Woollands' range accumulated in rather the same way. David Phillips wanted clocks for a fortnight's store promotion, Focus on New Britain, in 1965. He collected, or commissioned, a startling, bright array of op clocks, Union Jack clocks, clocks in flowered china. The clocks from Image 3 (Tony Stiff, Ron Mitchell and Michael Harris), in solid square pine cases, have gone from strength to strength. Perspective Designs now distribute them widely, along with Image 3's amazing Clocks in Kilner Jars.
With the Carnaby Street cult, and the yen for grown-up toys, the lunatic fringe in clock design has prospered. Even the director of Sweden's Society for Industrial Design owns an orange clock from Gear. Habitat sells fiery red alarms with great aplomb. Perspective Designs export Paul Clark's far-fetched and arresting horological inventions: his Disc Clock and his Revolutionary Clock, "in which both the hour and minute hand are replaced by discs and one reads the time from an arrow hand at the top". Needless to say, these have not yet reached the conventional clock shops in Britain.

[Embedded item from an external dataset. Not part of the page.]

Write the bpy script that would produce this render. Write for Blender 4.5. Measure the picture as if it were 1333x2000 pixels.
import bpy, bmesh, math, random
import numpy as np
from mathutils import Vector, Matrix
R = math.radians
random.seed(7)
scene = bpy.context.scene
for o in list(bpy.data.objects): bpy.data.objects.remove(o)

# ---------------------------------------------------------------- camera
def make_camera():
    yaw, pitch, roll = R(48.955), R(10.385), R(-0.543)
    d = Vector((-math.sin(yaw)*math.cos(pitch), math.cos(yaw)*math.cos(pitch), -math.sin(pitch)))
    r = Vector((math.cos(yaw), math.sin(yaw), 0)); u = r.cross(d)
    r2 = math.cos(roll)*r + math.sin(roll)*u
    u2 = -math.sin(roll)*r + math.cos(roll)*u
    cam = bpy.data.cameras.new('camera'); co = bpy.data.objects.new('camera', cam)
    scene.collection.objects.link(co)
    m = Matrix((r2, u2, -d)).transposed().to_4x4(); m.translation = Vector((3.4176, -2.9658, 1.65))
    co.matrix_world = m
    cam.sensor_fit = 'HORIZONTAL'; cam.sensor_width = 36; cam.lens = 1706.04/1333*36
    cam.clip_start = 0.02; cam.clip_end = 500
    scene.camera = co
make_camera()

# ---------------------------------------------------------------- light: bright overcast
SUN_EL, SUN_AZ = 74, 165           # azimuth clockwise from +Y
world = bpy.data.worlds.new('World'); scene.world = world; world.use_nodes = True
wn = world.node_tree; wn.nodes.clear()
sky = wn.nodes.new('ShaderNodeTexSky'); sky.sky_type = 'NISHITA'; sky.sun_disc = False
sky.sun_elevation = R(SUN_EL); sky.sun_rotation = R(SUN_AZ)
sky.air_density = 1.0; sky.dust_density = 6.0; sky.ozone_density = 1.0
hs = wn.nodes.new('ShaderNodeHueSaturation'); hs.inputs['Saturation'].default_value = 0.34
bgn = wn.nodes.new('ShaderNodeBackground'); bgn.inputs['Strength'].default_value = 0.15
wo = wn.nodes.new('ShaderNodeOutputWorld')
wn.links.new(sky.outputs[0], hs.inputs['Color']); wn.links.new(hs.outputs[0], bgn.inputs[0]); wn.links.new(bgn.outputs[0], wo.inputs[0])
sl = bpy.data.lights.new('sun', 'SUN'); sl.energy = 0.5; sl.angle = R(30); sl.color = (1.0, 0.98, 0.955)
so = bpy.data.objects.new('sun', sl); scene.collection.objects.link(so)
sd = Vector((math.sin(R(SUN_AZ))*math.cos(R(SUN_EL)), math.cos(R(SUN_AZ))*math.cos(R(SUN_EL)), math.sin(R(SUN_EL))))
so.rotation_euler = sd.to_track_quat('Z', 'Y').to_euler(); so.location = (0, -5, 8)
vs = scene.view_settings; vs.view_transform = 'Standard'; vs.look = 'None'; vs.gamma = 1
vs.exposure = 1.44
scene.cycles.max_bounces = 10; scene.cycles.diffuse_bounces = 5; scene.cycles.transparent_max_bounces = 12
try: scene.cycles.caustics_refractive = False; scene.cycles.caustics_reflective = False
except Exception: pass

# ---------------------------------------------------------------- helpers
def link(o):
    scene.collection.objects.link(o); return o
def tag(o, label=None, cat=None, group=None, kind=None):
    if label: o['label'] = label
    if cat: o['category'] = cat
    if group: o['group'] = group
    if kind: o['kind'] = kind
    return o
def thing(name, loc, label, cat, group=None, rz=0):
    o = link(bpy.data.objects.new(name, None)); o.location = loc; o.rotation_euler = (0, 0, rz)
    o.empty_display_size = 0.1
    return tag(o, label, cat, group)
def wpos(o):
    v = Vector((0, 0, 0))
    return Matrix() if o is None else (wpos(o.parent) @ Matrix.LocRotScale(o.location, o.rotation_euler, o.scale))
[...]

Although boutique clocks, like boutique clothes, are often junk, the impulse behind them in not so ludicrous. They have the spontaneity, the flair and the wholeheartedness which mass production models so far ponderously lack.
Ideas from abroad How do clocks in Britain compare with clocks abroad ? The general view is equally depressing in Italy and Sweden and Switzerland - all countries which one visits with the hope of better things. A survey conducted in Stockholm's large, important, design-conscious department store, NK, revealed that Swedish public taste in clocks is just as overblown as ours. The clocks which won most votes were traditional or schmalzy; plain, bold, modern wall-clocks designed by Sigurd Persson attracted little interest, and have since been shelved.

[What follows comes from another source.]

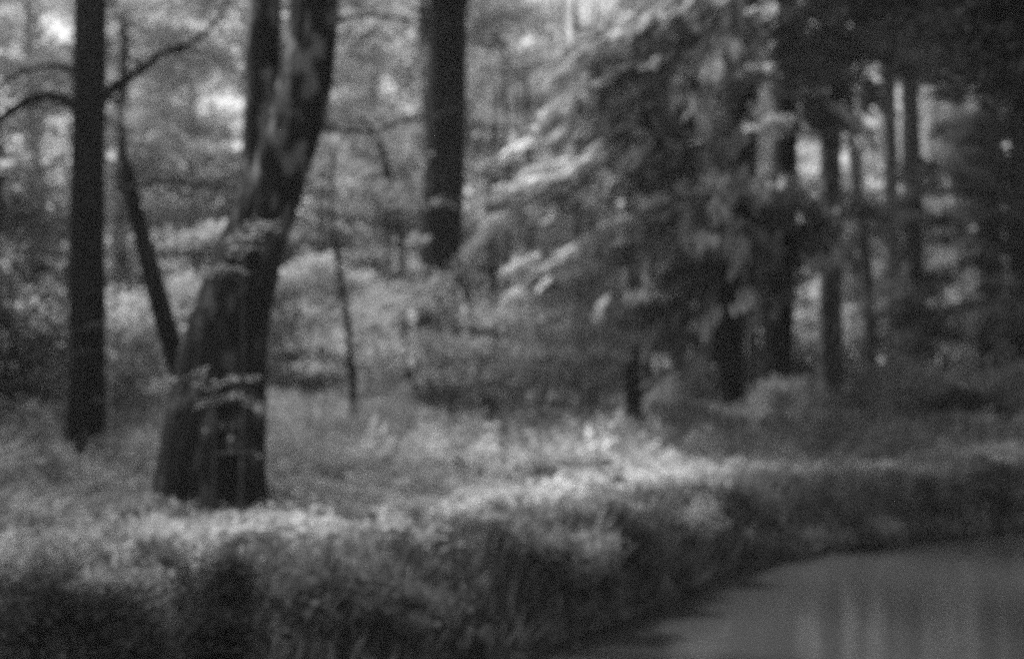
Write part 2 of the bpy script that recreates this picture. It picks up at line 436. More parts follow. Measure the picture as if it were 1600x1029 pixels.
# --- 6: the dark conifers at right, with drooping boughs
def bough(e, base, start, end, nleaf, tone, mat_='leaf_bough', sag=0.25, spread=0.55, llen=0.6, bark='bark_dark', sprays=16):
    """a drooping bough: a limb, side sprays and narrow leaves lying along it"""
    start = np.asarray(start, float); end = np.asarray(end, float)
    v = end - start; Ln = np.linalg.norm(v)
    mid = (start + end) / 2 + np.array([0, 0, Ln * 0.10])
    tb = Tubes(); tb.add([start, mid, end], [0.035, 0.02, 0.005], 5, 0.05, 0.3)
    ob = tb.build('bough', M[bark], e, base)
    lv = Leaves()
    side = norm(np.cross(v, [0, 0, 1.0]))
    for k in range(sprays):
        u = RNG.uniform(0.12, 1.0)
        c = (1 - u) ** 2 * start + 2 * u * (1 - u) * (mid * 2 - (start + end) / 2) + u * u * end
        axis_ = norm(v + side * RNG.normal() * 0.20 * Ln + np.array([0, 0, -1]) * RNG.uniform(-0.12, 0.12) * Ln)
        sl = RNG.uniform(0.5, 1.1)
        n_ = int(nleaf * 0.62) // sprays
        w = RNG.uniform(0, 1, n_)[:, None]
        lat = side * RNG.normal(size=(n_, 1)) * 0.09 + RNG.normal(size=(n_, 3)) * 0.04
        off = side * RNG.normal() * spread * 0.6
        p = c + off + axis_ * sl * w + lat + np.array([0, 0, -1.0]) * (w ** 2) * sag * 0.5
        a = axis_ + RNG.normal(size=(n_, 3)) * 0.16 + np.array([0, 0, -0.35]) * w
        nr = norm(np.array([0, 0, 1.0]) + RNG.normal(size=(n_, 3)) * 0.35 - 0.3 * v / Ln)
        s = llen * RNG.uniform(0.6, 1.3, n_)
        lv.add(p, a, nr, s, s * 0.17, np.clip(tone + RNG.normal() * 0.25 + RNG.normal(size=n_) * 0.12, 0, 1))
    lv.build('needles', M[mat_], ob)
    for o in ob.children: o.data.transform(Matrix.Translation([-float(c) for c in base]))

conifers = []
e6, b6, P6, R6 = tree('hemlock', 'broad dark conifer right of centre with drooping streaky boughs sweeping to the left', 'conifer',
    [(1122, 658, 88), (1126, 590, 78), (1133, 450, 64), (1150, 250, 54), (1165, 0, 46)], 32, 'bark_dark', 20)
e7, b7, P7, R7 = tree('hemlock', 'dark conifer trunk between the broad hemlock and the slender straight one', 'conifer',
    [(1203, 651, 60), (1210, 590, 52), (1220, 430, 44), (1226, 250, 40), (1230, 0, 34)], 34, 'bark_dark', 20)
e8, b8, P8, R8 = tree('slender_conifer', 'slender straight dark trunk with a bright misty gap on each side of its foot', 'conifer',
    [(1298, 655, 48), (1297, 600, 40), (1297, 450, 36), (1298, 200, 33), (1300, 0, 30)], 33, 'bark_mid', 19)
e9, b9, P9, R9 = tree('conifer', 'dim trunk with dark drooping needles, nearest right of the tall thick trunk', 'conifer',
    [(1003, 666, 30), (1000, 600, 26), (990, 400, 24), (985, 200, 25), (988, 0, 24)], 30, 'bark_dark', 17)

# boughs read from the photograph: start px, py, d  ->  end px, py, d, tone
B6 = [((1150, 60, 31), (1010, 130, 28), .45), ((1150, 90, 31), (930, 190, 27), .6), ((1150, 20, 31), (900, 110, 27), .55), ((1140, 130, 31), (1000, 230, 27.5), .5),
      ((1150, 190, 31), (1020, 260, 27), .35), ((1145, 240, 31), (900, 300, 26), .85), ((1150, 255, 31), (820, 345, 26.5), .7), ((1150, 280, 31), (760, 330, 27), .75),
      ((1150, 290, 31), (870, 385, 26), .6), ((1140, 310, 31), (930, 400, 26), .7), ((1150, 340, 31), (980, 440, 26), .45), ((1150, 350, 31), (1010, 420, 27), .6),
      ((1140, 370, 31), (1040, 450, 27), .35), ((1160, 300, 31), (1120, 420, 27), .5), ((1150, 110, 31), (840, 220, 27.5), .65), ((1150, 150, 31), (960, 260, 27), .5),
      ((1160, 0, 31), (1080, 120, 28), .5), ((1160, 40, 31), (1120, 180, 27), .4), ((1150, 200, 31), (880, 280, 27), .7), ((1150, 230, 31), (1060, 330, 26), .6),
      ((1150, 260, 31), (1100, 380, 26), .55), ((1150, -40, 31), (960, 60, 28), .3), ((1150, -60, 31), (1040, 60, 28), .25), ((1150, 300, 31), (1180, 400, 28), .2),
      ((1140, 390, 31), (1060, 500, 28), .15), ((1150, 330, 31), (900, 430, 27), .5), ((1150, 280, 31), (1000, 350, 26), .8)]
for s_, e_, tn in B6:
    bough(e6, b6, at(*s_), at(*e_), 560, tn)
for k in range(18):
    u = RNG.uniform(); tn = float(np.clip(0.7 + RNG.normal() * .15, .2, 1))
    sy = -20 + 400 * u; ln = RNG.uniform(120, 400) if u > .45 else RNG.uniform(100, 240)
    bough(e6, b6, at(1150 - RNG.uniform(0, 60), sy, 30.6), at(1130 - ln, sy + ln * RNG.uniform(0.25, 0.42), 26 + RNG.uniform(0, 2.5)), 300, tn)
for s_, e_, tn in [((1225, 120, 33), (1090, 220, 27), .7), ((1225, 200, 33), (1110, 290, 27), .7), ((1225, 280, 33), (1150, 380, 29), .2), ((1225, 340, 33), (1130, 430, 30), .15), ((1225, 60, 33), (1330, 170, 29), .05),
                   ((1225, 320, 33), (1300, 400, 30), .1), ((1225, 380, 33), (1180, 470, 31), .1), ((1225, 30, 33), (1100, 130, 27), .7), ((1225, 90, 33), (1290, 190, 29), .05)]:
    bough(e7, b7, at(*s_), at(*e_), 520, tn)
for s_, e_, tn in [((985, 60, 29.5), (930, 170, 27), .1), ((985, 100, 29.5), (1040, 210, 27), .1), ((985, 140, 29.5), (940, 220, 28), .05), ((985, 130, 29.5), (1010, 230, 28), .05), ((985, 20, 29.5), (900, 120, 28), .3),
                   ((1000, 450, 29.5), (960, 540, 28), .3), ((1000, 460, 29.5), (1040, 540, 28), .1)]:
    bough(e9, b9, at(*s_), at(*e_), 420, tn)

GAPS = [(1360, 175, 34), (1415, 165, 30), (1430, 180, 22), (1375, 255, 28), (1325, 260, 18), (1212, 240, 22), (1330, 420, 26), (1375, 130, 20), (1360, 225, 20), (1268, 265, 14), (1530, 160, 16), (1370, 300, 16),
        (1250, 520, 40), (1350, 540, 40), (1255, 460, 18)]
def keep_gap(q):
    px = 800 + q[0] / q[1] * F; py = HOR - (q[2] - CZ) / q[1] * F
    return all((px - g[0]) ** 2 + (py - g[1]) ** 2 > (g[2] + 14) ** 2 for g in GAPS)
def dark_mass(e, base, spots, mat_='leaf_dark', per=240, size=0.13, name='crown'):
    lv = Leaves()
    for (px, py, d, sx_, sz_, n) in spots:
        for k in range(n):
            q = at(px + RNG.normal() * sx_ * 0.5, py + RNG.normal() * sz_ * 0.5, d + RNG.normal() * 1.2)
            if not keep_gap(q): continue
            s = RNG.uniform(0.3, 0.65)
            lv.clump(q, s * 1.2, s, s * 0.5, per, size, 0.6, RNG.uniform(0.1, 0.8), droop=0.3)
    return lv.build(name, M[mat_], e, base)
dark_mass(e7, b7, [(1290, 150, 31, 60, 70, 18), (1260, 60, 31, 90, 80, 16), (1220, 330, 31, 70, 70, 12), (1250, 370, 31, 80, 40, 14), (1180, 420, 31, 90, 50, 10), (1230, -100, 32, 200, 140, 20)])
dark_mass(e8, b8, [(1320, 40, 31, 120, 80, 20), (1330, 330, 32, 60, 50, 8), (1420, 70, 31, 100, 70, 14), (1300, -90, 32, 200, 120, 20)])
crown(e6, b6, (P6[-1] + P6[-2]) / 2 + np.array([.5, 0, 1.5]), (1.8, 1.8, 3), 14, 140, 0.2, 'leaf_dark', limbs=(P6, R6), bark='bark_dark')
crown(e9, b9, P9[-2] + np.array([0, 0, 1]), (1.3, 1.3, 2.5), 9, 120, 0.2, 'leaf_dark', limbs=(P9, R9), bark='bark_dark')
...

But although the selection of clocks in the large stores of Stockholm and Milan is as bad as in Leeds and Glasgow, some special developments abroad deserve attention from the clockmakers of Britain - more attention than they get.

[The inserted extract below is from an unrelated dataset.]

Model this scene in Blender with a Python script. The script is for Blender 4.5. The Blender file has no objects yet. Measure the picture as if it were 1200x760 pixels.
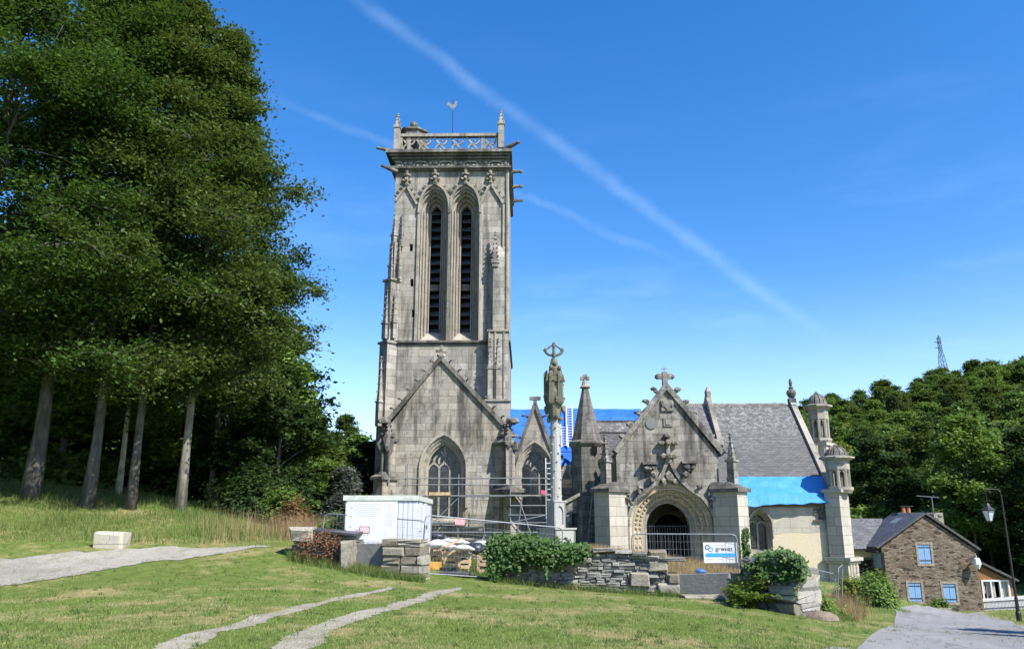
import bpy, bmesh, math, random
import numpy as np
from mathutils import Vector, Matrix
R = math.radians
random.seed(7)
rng = np.random.default_rng(7)
C = bpy.context.scene.collection
scene = bpy.context.scene

# ------------------------------------------------------------------ camera, sky, sun, exposure
F, PITCH, CAMZ = 933.0, R(14), 1.65
cam = bpy.data.cameras.new('camera'); cam.lens = 28.0; cam.sensor_width = 36.0; cam.sensor_fit = 'HORIZONTAL'
cam.clip_start = 0.1; cam.clip_end = 5000
camo = bpy.data.objects.new('camera', cam); C.objects.link(camo)
camo.location = (0, 0, CAMZ); camo.rotation_euler = (R(90) + PITCH, 0, 0)
scene.camera = camo
SUN_EL, SUN_AZ = R(47), R(134)          # azimuth clockwise from +Y
sdir = Vector((math.sin(SUN_AZ)*math.cos(SUN_EL), math.cos(SUN_AZ)*math.cos(SUN_EL), math.sin(SUN_EL)))
sl = bpy.data.lights.new('sun', 'SUN'); sl.energy = 5.0; sl.angle = R(0.53); sl.color = (1.0, 0.95, 0.87)
so = bpy.data.objects.new('sun', sl); C.objects.link(so)
so.rotation_euler = (-sdir).to_track_quat('-Z', 'Y').to_euler()
so.location = (60, -60, 80)
scene.view_settings.view_transform = 'Standard'; scene.view_settings.look = 'None'
scene.view_settings.gamma = 1.0; scene.view_settings.exposure = 0.85
try: scene.view_settings.use_curve_mapping = False
except Exception: pass

def ray(px, py):
    xc, yc = (px-600)/F, (380-py)/F
    return Vector((xc, math.cos(PITCH)-yc*math.sin(PITCH), math.sin(PITCH)+yc*math.cos(PITCH)))
def at(px, py, Y):
    d = ray(px, py); t = Y/d.y
    return Vector((d.x*t, Y, CAMZ+d.z*t))

class G:
    def __init__(s, nt): s.nt = nt
    def n(s, typ, ins=None, **props):
        nd = s.nt.nodes.new(typ)
        for k, v in props.items(): setattr(nd, k, v)
        for k, v in (ins or {}).items():
            if isinstance(v, bpy.types.NodeSocket): s.nt.links.new(v, nd.inputs[k])
            else: nd.inputs[k].default_value = v
        return nd
    def math(s, op, a, b=0.0, c=0.0, clamp=False):
        return s.n('ShaderNodeMath', {0: a, 1: b, 2: c}, operation=op, use_clamp=clamp).outputs[0]
    def vm(s, op, a, b=(0, 0, 0)):
        nd = s.n('ShaderNodeVectorMath', {0: a, 1: b}, operation=op)
        return nd.outputs['Value'] if op in ('DOT_PRODUCT', 'LENGTH') else nd.outputs[0]
    def mix(s, fac, a, b, blend='MIX'):
        nd = s.n('ShaderNodeMix', data_type='RGBA', blend_type=blend)
        for i, v in ((0, fac), (6, a), (7, b)):
            if isinstance(v, bpy.types.NodeSocket): s.nt.links.new(v, nd.inputs[i])
            else: nd.inputs[i].default_value = v if i == 0 else (tuple(v)+(1,))[:4]
        return nd.outputs[2]
    def step(s, x, lo, hi):
        return s.n('ShaderNodeMapRange', {0: x, 1: lo, 2: hi, 3: 0.0, 4: 1.0}, interpolation_type='SMOOTHSTEP').outputs[0]
    def noise(s, vec, scale, detail=4, rough=0.6, col=False):
        nd = s.n('ShaderNodeTexNoise', {'Vector': vec, 'Scale': scale, 'Detail': detail, 'Roughness': rough})
        return nd.outputs['Color' if col else 'Fac']
    def scale(s, vec, sc): return s.vm('MULTIPLY', vec, sc)
    def xyz(s, x, y, z): return s.n('ShaderNodeCombineXYZ', {0: x, 1: y, 2: z}).outputs[0]
    def sep(s, v): return s.n('ShaderNodeSeparateXYZ', {0: v}).outputs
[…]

If one once accepts the fact that clocks are to be used as exhibition pieces, then one thinks of Mangiarotti and his beautiful, sophisticated Secticon range. He aimed "to create forms expressing a new standard of precision" (the transistorised movement for the clocks, made in Switzerland, is accurate within two seconds a day). He worked for three years to produce his first three models, making special studies of the problems of the clock face. Beyond the purely functional aspects, he was aiming to make a clock shape with "a certain presence". In fact he too was aiming for a monument of sorts. His clocks, in their synthetic resin cases, are expensive and extraordinary.
If, on the other hand, one refuses to allow a clock this "certain presence" - if one only wants a time-piece-the simplest, most straightforward, economic and most modern of solutions is Bonetto's, from Milan. His Sfericlock, a moulded plastic ball, is very cheap: as cheap as the tinniest of British alarms. It is also widely distributed in Italy. It has even been competently copied in Japan.
Who thinks about the future? Where are the British equivalents? What clockmaker tries to compete with the Secticon range? Who (except Aram) sells a Sfericlock? Who thinks about the development of clock design in breadth?
What are the prospects for photoelectric and electronic clocks? For clocks which convert sunlight into running power? For clocks which gather in their energy from changes in air temperature ?
What- nearer home - are the possibilities for digital clocks to replace the normal dial-type? An interesting programme of research has proved already that in certain situations (say, control of transport) digital displays are much more accurately read. A Japanese domestic clock, the Copal, with a system of motorised digits, is now in Britain. Have our native manufacturers been taken by surprise?